Directions
Transcribe the material exactly. Images do not belong in the copy.

◆ ◆ ◆ ◆ ◆ ◆ ◆

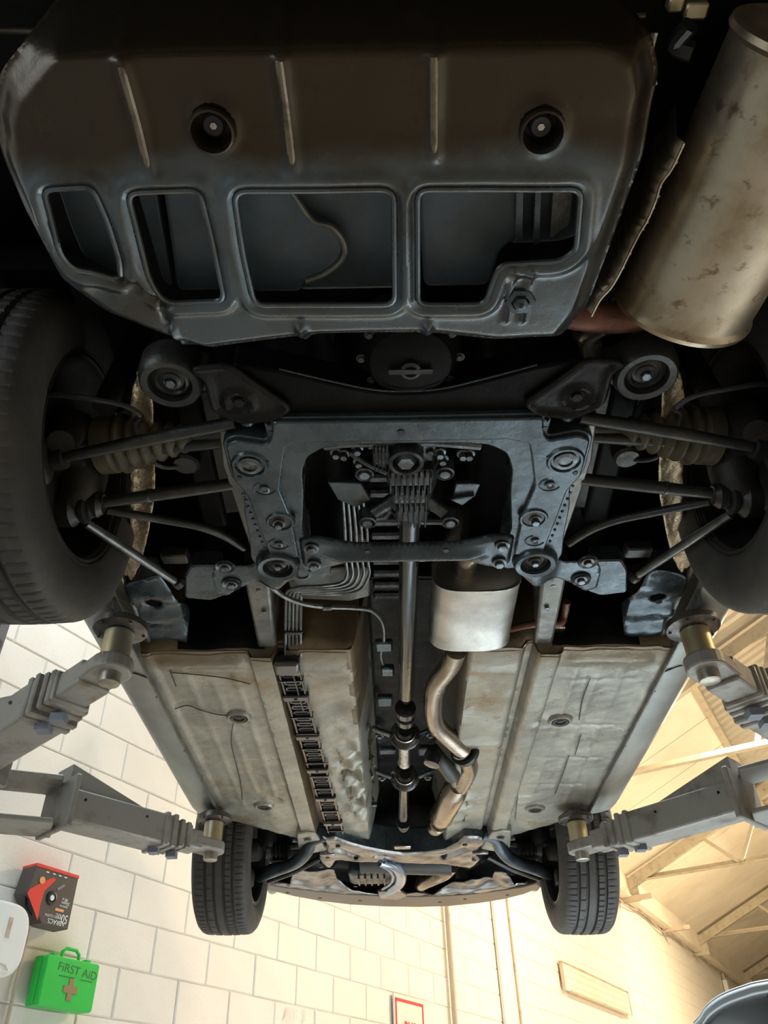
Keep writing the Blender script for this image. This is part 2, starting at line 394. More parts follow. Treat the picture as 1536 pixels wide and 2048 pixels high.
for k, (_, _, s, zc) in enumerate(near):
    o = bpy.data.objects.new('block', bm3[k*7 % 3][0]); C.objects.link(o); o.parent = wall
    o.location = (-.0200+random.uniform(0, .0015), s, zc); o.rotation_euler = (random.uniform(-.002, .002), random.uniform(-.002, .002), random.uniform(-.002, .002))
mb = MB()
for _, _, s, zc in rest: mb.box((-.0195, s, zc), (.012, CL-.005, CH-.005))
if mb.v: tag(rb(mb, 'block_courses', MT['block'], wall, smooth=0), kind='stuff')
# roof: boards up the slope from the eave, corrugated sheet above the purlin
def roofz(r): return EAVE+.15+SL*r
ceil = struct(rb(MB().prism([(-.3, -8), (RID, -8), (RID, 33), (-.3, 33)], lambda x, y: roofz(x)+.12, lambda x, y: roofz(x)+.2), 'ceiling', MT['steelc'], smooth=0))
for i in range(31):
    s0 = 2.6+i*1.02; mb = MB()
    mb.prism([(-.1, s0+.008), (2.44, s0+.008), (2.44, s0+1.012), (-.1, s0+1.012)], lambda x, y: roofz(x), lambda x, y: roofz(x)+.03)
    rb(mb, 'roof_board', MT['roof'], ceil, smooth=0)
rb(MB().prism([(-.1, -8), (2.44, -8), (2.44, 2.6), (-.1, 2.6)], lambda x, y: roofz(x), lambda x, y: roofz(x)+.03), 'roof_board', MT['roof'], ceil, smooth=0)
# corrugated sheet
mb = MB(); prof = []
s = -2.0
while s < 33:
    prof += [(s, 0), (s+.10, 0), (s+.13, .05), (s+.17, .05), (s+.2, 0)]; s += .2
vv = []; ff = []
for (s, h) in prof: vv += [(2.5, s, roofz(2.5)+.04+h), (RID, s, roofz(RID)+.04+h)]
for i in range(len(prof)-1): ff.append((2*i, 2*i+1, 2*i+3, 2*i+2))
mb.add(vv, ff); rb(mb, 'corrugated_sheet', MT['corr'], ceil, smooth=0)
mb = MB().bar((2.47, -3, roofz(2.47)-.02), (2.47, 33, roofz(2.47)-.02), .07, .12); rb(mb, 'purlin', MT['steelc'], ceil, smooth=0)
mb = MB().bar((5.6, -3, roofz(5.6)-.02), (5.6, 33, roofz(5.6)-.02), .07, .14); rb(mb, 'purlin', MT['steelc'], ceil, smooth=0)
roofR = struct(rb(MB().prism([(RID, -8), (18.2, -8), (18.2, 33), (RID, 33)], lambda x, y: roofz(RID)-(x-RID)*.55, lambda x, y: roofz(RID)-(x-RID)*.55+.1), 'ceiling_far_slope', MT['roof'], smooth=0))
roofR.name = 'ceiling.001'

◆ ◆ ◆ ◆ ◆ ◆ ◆

Answer to this exercise
Keep writing the Blender script for this image. This is part 2, starting at line 394. More parts follow. Treat the picture as 1536 pixels wide and 2048 pixels high.
for k, (_, _, s, zc) in enumerate(near):
    o = bpy.data.objects.new('block', bm3[k*7 % 3][0]); C.objects.link(o); o.parent = wall
    o.location = (-.0200+random.uniform(0, .0015), s, zc); o.rotation_euler = (random.uniform(-.002, .002), random.uniform(-.002, .002), random.uniform(-.002, .002))
mb = MB()
for _, _, s, zc in rest: mb.box((-.0195, s, zc), (.012, CL-.005, CH-.005))
if mb.v: tag(rb(mb, 'block_courses', MT['block'], wall, smooth=0), kind='stuff')
# roof: boards up the slope from the eave, corrugated sheet above the purlin
def roofz(r): return EAVE+.15+SL*r
ceil = struct(rb(MB().prism([(-.3, -8), (RID, -8), (RID, 33), (-.3, 33)], lambda x, y: roofz(x)+.12, lambda x, y: roofz(x)+.2), 'ceiling', MT['steelc'], smooth=0))
for i in range(31):
    s0 = 2.6+i*1.02; mb = MB()
    mb.prism([(-.1, s0+.008), (2.44, s0+.008), (2.44, s0+1.012), (-.1, s0+1.012)], lambda x, y: roofz(x), lambda x, y: roofz(x)+.03)
    rb(mb, 'roof_board', MT['roof'], ceil, smooth=0)
rb(MB().prism([(-.1, -8), (2.44, -8), (2.44, 2.6), (-.1, 2.6)], lambda x, y: roofz(x), lambda x, y: roofz(x)+.03), 'roof_board', MT['roof'], ceil, smooth=0)
# corrugated sheet
mb = MB(); prof = []
s = -2.0
while s < 33:
    prof += [(s, 0), (s+.10, 0), (s+.13, .05), (s+.17, .05), (s+.2, 0)]; s += .2
vv = []; ff = []
for (s, h) in prof: vv += [(2.5, s, roofz(2.5)+.04+h), (RID, s, roofz(RID)+.04+h)]
for i in range(len(prof)-1): ff.append((2*i, 2*i+1, 2*i+3, 2*i+2))
mb.add(vv, ff); rb(mb, 'corrugated_sheet', MT['corr'], ceil, smooth=0)
mb = MB().bar((2.47, -3, roofz(2.47)-.02), (2.47, 33, roofz(2.47)-.02), .07, .12); rb(mb, 'purlin', MT['steelc'], ceil, smooth=0)
mb = MB().bar((5.6, -3, roofz(5.6)-.02), (5.6, 33, roofz(5.6)-.02), .07, .14); rb(mb, 'purlin', MT['steelc'], ceil, smooth=0)
roofR = struct(rb(MB().prism([(RID, -8), (18.2, -8), (18.2, 33), (RID, 33)], lambda x, y: roofz(RID)-(x-RID)*.55, lambda x, y: roofz(RID)-(x-RID)*.55+.1), 'ceiling_far_slope', MT['roof'], smooth=0))
roofR.name = 'ceiling.001'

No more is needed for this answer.